Please report every line from the material that contains the word "picture".
## start Supplied data
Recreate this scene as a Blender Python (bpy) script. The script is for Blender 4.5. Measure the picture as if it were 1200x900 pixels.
## end Supplied data
## start Supplied data
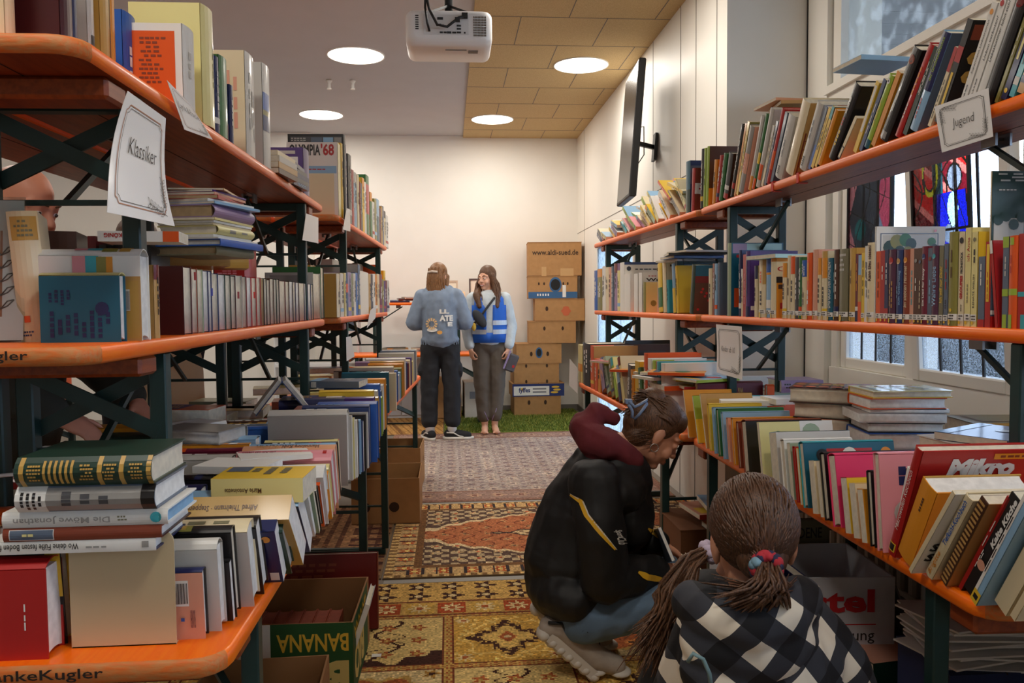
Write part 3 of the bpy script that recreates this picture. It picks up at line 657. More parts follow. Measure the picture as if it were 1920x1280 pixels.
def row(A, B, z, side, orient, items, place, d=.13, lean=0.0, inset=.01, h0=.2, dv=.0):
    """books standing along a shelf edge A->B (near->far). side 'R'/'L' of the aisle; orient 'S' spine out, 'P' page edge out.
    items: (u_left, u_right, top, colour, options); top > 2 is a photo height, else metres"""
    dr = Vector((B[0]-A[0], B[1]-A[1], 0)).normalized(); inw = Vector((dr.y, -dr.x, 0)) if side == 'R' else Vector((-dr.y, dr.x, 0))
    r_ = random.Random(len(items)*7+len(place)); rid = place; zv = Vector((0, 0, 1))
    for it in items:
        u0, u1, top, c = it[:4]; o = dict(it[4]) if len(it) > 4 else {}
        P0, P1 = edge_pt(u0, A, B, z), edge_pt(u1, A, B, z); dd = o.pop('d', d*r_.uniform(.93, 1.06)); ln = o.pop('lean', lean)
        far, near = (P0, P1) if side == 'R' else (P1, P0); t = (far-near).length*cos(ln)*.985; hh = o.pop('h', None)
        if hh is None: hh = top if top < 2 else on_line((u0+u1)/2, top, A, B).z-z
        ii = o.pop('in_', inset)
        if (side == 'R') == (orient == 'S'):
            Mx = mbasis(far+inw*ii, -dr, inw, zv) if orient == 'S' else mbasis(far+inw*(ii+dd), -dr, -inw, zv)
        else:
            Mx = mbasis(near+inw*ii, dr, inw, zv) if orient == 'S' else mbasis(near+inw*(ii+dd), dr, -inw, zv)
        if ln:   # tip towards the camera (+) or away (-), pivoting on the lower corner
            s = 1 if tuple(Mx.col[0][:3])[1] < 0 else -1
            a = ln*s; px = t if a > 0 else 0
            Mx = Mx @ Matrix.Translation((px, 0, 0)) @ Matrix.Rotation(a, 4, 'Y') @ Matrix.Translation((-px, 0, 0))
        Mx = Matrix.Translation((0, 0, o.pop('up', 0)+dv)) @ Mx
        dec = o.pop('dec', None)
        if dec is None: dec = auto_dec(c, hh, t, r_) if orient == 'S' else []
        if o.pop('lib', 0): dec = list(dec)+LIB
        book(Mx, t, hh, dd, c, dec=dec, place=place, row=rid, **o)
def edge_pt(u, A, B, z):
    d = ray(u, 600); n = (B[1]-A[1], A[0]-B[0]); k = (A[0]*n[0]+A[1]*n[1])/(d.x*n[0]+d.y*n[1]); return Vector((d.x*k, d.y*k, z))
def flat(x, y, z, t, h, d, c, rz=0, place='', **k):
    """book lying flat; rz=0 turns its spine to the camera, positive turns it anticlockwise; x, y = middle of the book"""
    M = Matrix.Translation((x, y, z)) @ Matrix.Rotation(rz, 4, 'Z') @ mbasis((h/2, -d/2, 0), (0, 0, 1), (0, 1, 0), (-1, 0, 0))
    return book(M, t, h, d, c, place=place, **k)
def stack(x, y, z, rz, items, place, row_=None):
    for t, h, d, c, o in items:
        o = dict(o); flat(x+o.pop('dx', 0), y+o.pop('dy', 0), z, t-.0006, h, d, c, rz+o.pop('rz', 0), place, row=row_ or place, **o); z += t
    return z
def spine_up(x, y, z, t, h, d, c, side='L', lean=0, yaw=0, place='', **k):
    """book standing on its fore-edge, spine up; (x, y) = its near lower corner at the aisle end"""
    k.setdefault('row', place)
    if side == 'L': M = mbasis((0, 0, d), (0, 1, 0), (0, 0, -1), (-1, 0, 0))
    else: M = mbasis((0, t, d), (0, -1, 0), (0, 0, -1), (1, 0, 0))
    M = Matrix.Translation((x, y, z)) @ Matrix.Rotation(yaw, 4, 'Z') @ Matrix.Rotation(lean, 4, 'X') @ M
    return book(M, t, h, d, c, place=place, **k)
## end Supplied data
## start Supplied data
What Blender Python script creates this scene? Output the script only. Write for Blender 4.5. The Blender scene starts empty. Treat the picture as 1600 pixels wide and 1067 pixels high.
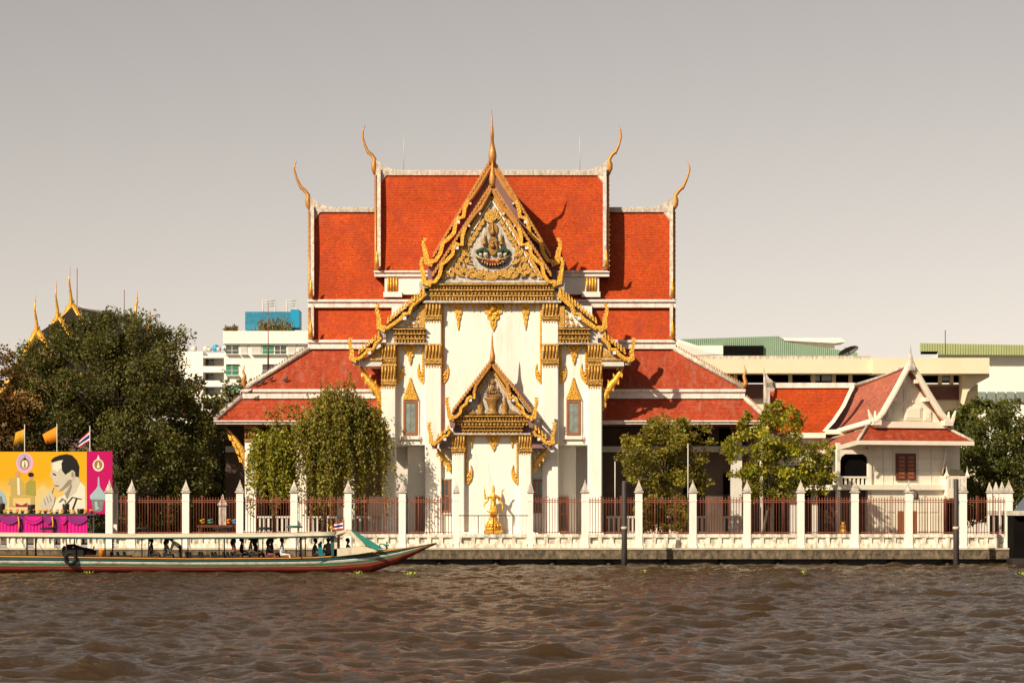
## end Supplied data
#### [Answer to the problem]
Recreate this scene as a Blender Python (bpy) script. The script is for Blender 4.5. Measure the picture as if it were 1200x900 pixels.
Write part 3 of the bpy script that recreates this picture. It picks up at line 657. More parts follow. Measure the picture as if it were 1920x1280 pixels.
What Blender Python script creates this scene? Output the script only. Write for Blender 4.5. The Blender scene starts empty. Treat the picture as 1600 pixels wide and 1067 pixels high.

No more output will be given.